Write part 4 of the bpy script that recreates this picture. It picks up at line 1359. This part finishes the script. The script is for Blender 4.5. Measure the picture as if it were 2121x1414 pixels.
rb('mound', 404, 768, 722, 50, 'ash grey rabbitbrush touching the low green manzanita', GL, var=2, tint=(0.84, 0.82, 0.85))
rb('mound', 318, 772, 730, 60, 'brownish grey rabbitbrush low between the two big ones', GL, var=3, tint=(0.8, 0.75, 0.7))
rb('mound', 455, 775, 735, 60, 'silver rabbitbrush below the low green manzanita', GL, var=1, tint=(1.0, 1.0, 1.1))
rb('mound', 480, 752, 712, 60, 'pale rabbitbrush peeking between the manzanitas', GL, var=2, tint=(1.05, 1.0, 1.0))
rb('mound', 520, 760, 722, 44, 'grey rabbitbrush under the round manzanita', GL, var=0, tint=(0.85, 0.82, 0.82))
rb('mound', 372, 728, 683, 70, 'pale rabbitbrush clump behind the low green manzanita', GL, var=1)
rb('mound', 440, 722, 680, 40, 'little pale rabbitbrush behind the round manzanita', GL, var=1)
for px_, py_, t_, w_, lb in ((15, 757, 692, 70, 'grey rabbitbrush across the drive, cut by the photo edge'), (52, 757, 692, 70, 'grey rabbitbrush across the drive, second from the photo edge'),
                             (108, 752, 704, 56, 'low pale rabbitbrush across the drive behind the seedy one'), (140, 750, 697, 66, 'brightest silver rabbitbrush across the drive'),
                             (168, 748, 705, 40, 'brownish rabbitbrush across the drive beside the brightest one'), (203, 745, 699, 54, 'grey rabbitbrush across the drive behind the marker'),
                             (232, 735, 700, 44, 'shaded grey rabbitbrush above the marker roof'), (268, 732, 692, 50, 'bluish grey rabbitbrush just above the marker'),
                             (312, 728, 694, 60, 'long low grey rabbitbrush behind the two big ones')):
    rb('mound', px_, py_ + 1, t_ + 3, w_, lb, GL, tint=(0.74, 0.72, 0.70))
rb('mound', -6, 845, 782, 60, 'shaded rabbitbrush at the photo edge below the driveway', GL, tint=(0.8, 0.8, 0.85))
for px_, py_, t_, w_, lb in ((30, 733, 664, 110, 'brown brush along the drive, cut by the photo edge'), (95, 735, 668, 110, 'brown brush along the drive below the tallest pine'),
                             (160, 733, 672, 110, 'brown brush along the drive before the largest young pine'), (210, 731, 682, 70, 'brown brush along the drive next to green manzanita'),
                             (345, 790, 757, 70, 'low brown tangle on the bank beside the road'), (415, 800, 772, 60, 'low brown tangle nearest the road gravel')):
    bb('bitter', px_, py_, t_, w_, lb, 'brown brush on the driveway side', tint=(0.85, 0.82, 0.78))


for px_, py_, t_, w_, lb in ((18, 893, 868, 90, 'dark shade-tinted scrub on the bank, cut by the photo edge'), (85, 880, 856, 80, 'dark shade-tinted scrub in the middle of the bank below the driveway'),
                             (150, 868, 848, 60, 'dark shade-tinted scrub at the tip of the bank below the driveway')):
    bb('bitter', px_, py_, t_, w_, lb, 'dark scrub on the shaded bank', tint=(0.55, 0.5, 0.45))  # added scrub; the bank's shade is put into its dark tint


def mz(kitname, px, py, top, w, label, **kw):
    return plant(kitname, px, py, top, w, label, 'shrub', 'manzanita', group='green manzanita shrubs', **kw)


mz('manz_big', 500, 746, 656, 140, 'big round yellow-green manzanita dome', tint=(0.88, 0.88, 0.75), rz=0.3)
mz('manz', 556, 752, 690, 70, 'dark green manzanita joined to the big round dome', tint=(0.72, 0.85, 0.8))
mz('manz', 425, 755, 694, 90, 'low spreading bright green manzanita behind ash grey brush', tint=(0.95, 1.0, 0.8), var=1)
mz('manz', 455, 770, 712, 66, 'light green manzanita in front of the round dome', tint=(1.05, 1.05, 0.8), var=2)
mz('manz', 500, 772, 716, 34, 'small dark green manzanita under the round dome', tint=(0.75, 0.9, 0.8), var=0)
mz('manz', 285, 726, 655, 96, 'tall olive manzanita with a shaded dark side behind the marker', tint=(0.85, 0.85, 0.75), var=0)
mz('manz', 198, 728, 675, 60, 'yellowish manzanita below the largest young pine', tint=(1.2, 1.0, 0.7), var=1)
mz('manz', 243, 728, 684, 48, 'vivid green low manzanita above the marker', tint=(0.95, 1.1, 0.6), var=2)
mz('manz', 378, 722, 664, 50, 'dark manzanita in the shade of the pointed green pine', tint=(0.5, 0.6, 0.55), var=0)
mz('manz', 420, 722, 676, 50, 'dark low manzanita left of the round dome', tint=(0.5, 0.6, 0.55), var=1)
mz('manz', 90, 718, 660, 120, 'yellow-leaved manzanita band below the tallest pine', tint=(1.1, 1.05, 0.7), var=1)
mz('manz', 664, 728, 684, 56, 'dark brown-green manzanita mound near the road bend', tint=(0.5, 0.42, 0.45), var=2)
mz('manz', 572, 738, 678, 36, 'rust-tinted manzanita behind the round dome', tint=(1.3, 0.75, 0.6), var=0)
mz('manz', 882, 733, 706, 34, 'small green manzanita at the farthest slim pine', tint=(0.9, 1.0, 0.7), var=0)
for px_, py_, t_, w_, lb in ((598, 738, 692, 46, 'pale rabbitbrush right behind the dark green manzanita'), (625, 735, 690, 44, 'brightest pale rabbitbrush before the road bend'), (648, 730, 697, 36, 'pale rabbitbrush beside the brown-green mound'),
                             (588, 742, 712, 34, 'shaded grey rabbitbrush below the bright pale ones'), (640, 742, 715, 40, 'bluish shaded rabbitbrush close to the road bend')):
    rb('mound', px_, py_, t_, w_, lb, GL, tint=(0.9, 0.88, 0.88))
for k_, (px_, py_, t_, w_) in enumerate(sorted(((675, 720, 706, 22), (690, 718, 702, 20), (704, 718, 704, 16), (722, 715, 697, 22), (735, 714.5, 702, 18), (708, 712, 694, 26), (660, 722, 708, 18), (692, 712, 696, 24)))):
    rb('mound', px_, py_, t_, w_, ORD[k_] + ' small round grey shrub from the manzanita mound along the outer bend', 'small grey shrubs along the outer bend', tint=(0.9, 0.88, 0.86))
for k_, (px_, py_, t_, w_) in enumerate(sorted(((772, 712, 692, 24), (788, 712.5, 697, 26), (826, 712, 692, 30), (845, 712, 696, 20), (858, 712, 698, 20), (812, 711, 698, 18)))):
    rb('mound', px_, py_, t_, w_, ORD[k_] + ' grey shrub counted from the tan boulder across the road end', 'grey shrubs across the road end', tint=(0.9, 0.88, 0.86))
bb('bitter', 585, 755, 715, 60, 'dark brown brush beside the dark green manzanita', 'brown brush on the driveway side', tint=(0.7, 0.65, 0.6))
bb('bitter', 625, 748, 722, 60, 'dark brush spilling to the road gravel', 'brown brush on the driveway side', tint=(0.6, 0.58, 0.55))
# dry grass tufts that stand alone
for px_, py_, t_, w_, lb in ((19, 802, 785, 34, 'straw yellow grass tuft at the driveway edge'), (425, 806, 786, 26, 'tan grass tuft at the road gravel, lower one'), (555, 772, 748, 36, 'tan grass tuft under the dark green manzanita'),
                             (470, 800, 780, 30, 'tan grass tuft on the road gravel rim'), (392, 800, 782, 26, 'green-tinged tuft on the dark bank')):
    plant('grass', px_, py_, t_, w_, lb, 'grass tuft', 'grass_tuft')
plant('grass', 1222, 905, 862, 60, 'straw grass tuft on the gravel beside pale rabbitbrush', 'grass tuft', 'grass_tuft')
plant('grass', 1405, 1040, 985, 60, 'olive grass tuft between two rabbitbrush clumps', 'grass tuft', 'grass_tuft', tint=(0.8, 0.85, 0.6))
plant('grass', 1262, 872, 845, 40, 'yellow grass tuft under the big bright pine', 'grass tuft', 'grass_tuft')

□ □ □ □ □

◆ WORK REQUIRED ◆
Say how many lines in this material hold "that", and say nothing else.

◆ SOLUTION FOR THIS EXERCISE ◆
2